With the mostly milder weather on tap for February in the Northeast, prices in the region posted the most substantial losses across the forward curve. New England’s Algonquin Gas Transmission City-gates (AGT CG) March forward prices plunged $1.19 from Jan. 26 to Feb. 1 to reach $6.198; AGT CG was the only pricing hub across North America to post a loss of more than $1 across the curve, according to Forward Look.

The dramatic declines essentially ended there, however, as AGT CG April forward prices fell only 5 cents to $3.332 and the summer 2018 slipped 4 cents to $2.84. The upcoming winter strip tumbled an impressive 21 cents to $7.24.

Several points along the Transco pipeline plunged 71 cents at the front of the curve, while Transco zone 6-New York saw March forwards slide 89 cents from Jan. 26 to Feb. 1 to reach $3.881. April was down just 7 cents to $2.72, while summer 2018 picked up 4 cents to hit $2.60. The winter 2018-2019 strip, meanwhile, slipped a nickel to $4.94, Forward Look shows.

Most other points in the Northeast and greater Appalachia posted losses equal or greater than those seen along the Nymex futures curve.

The significant losses occurred even as Columbia Gas Transmission (TCO) issued a critical day notice beginning Feb. 2 facing cold weather and potentially large storage draws as the next wave of cold weather moves into the region.

The pipeline issued the notice on the eastern portion of its system, including Virginia, eastern Pennsylvania, Maryland and southeastern New York, with forecasts calling for an average of 34 HDDs over the week, which is 8 HDDs above normal.

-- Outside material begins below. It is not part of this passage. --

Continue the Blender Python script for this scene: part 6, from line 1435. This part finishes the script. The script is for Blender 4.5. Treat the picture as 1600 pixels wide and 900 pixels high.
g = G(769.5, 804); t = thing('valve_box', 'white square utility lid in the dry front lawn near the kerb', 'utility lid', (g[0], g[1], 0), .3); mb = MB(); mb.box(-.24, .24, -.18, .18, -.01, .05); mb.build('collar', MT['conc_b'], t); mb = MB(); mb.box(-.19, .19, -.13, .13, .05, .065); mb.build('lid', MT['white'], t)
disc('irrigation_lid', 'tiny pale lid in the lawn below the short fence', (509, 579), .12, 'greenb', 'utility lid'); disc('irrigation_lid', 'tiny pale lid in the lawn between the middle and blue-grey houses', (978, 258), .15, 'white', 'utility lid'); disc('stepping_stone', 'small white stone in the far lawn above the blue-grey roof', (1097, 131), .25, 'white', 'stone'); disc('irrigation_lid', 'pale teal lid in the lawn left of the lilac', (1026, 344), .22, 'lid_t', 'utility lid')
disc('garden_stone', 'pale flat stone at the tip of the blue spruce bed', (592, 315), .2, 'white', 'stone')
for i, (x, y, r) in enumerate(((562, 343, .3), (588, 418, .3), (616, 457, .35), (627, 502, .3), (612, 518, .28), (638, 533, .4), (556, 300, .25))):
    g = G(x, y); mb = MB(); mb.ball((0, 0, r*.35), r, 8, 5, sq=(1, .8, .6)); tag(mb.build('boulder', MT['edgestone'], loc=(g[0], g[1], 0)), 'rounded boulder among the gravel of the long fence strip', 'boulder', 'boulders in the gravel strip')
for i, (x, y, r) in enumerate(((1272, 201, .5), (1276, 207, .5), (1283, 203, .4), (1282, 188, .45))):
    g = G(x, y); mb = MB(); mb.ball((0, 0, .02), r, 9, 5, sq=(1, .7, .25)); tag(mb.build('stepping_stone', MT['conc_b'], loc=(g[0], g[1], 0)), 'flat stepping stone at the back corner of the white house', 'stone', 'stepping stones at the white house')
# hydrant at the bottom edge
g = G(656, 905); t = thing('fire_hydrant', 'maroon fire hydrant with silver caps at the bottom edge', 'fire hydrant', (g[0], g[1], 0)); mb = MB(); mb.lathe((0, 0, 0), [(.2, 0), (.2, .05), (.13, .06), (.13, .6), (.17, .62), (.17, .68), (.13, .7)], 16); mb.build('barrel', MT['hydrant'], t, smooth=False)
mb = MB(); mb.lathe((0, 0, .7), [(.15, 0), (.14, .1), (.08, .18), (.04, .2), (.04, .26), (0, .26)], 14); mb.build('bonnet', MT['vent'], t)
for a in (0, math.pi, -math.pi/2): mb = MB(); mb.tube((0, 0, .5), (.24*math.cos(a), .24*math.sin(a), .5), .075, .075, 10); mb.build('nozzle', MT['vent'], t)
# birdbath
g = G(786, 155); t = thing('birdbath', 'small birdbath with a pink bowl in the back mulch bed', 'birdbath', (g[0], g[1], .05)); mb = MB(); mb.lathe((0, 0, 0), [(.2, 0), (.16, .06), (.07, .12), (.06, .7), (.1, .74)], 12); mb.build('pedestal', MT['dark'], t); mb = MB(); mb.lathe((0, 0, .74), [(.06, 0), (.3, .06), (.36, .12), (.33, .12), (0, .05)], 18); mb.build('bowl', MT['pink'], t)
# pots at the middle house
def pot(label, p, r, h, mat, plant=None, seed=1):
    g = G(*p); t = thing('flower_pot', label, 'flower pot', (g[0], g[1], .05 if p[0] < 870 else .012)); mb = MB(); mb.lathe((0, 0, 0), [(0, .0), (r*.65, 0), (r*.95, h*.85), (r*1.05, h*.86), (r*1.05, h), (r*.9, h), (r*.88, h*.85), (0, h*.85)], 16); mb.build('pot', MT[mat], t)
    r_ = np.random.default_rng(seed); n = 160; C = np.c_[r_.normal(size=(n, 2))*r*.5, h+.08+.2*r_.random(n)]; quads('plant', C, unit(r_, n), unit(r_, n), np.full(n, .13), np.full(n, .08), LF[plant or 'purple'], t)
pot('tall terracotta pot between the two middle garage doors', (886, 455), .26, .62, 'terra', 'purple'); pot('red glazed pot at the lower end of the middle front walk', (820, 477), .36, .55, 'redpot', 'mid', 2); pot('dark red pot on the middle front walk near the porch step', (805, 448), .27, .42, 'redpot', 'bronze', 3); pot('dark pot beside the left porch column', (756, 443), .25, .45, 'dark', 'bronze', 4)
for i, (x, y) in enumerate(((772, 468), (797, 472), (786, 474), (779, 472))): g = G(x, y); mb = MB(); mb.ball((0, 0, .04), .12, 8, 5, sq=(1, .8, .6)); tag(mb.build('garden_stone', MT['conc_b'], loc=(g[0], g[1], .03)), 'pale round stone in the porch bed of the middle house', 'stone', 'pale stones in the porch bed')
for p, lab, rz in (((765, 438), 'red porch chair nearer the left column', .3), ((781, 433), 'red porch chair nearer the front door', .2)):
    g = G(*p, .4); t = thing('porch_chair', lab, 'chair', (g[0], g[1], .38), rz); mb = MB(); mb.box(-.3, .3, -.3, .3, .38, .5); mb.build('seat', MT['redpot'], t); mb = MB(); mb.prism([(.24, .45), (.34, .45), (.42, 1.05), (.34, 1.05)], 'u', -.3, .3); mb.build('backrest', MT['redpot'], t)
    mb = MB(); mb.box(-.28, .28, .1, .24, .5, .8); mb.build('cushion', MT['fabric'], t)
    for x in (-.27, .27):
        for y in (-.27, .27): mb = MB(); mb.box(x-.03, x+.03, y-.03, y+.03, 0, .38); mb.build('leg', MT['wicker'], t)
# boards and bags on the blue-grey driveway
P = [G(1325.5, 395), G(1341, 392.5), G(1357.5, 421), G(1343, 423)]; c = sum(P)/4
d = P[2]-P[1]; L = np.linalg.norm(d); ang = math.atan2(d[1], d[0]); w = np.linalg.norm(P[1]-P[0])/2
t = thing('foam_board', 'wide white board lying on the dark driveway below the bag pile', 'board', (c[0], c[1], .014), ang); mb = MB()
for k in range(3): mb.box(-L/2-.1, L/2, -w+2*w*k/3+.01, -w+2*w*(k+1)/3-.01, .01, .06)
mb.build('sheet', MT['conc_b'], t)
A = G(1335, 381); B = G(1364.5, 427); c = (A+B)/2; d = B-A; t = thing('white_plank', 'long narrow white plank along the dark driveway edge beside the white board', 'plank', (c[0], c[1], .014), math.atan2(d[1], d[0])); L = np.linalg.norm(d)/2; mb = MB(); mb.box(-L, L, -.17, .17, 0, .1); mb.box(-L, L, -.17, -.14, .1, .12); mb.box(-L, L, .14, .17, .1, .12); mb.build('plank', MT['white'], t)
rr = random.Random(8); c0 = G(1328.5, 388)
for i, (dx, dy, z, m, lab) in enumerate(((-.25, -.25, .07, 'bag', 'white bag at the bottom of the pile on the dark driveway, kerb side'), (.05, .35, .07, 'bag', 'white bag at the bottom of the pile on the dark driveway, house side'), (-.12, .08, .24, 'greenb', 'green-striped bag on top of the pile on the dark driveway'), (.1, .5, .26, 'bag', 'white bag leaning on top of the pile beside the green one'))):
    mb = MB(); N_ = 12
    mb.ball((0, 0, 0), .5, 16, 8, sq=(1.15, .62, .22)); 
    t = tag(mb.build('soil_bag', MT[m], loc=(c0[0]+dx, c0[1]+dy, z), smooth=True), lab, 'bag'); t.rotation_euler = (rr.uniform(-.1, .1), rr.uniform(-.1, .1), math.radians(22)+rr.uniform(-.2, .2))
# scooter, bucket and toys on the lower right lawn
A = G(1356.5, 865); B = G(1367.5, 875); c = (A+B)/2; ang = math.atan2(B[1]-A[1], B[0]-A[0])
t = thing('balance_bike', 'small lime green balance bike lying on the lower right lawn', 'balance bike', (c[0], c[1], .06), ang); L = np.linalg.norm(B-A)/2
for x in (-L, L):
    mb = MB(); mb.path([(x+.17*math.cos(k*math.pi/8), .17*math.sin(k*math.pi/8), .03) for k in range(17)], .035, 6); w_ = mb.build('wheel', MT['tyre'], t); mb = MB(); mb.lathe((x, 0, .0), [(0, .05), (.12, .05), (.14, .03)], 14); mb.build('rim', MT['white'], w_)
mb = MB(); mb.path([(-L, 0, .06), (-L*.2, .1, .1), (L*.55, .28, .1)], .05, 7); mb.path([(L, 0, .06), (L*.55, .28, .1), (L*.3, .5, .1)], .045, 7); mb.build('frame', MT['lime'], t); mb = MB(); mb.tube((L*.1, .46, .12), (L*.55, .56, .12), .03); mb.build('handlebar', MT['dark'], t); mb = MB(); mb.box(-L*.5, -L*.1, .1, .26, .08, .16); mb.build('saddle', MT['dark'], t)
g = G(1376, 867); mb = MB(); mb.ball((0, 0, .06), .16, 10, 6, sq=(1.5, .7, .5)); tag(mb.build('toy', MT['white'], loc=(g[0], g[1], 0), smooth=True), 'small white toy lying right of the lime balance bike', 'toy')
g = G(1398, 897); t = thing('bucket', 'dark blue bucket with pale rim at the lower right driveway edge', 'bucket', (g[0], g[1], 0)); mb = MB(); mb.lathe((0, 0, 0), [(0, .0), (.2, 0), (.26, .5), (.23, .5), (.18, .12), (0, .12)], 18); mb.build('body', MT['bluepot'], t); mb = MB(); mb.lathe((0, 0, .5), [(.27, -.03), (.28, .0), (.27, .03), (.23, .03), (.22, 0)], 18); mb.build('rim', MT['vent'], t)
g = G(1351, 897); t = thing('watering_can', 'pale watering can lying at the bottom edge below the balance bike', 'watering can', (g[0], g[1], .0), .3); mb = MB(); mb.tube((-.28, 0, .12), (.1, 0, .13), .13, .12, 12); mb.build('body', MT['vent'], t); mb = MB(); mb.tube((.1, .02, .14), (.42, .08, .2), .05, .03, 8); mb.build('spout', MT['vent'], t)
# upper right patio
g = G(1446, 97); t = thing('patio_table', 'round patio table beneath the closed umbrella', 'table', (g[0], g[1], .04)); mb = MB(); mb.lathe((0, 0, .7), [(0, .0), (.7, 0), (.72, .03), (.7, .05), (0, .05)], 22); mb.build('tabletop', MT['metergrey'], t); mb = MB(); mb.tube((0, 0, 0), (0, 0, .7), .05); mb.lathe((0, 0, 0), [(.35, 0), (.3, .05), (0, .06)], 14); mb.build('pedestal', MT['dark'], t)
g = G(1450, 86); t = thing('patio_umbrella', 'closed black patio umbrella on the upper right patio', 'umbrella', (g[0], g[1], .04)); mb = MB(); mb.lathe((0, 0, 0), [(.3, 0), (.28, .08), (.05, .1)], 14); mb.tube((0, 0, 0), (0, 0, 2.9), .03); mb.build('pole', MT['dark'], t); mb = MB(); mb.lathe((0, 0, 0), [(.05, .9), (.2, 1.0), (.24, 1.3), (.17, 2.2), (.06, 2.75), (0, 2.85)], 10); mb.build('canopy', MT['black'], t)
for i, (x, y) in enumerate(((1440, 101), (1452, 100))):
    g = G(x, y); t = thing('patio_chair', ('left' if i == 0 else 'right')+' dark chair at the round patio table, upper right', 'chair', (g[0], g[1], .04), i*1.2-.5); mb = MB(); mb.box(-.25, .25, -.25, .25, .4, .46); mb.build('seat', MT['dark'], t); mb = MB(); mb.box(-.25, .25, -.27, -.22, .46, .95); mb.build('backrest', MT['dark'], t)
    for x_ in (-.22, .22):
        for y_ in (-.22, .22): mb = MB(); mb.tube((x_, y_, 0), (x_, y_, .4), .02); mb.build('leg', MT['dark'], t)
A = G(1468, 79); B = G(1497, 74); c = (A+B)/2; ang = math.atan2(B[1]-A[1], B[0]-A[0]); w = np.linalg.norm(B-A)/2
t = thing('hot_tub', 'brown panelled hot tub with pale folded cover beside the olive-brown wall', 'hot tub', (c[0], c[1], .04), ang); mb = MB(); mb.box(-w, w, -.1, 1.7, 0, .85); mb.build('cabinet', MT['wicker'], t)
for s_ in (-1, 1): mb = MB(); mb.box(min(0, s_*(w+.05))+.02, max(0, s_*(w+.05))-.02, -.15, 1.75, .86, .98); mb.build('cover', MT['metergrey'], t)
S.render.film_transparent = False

Weather-based pipe demand in Appalachia is anticipated to reach 20 Bcf this weekend, which is 4.2 Bcf above the 2015-2017 first week in February average, according to data and analytics company Genscape, Inc. Potentially causing further strain on the system, TCO storage levels are lower than the five-year average coming out of January. Genscape estimates inventories are 46% full, with the largest inventory declines year over year coming out of Ohio (18.2 Bcf) and West Virginia (6.6 Bcf).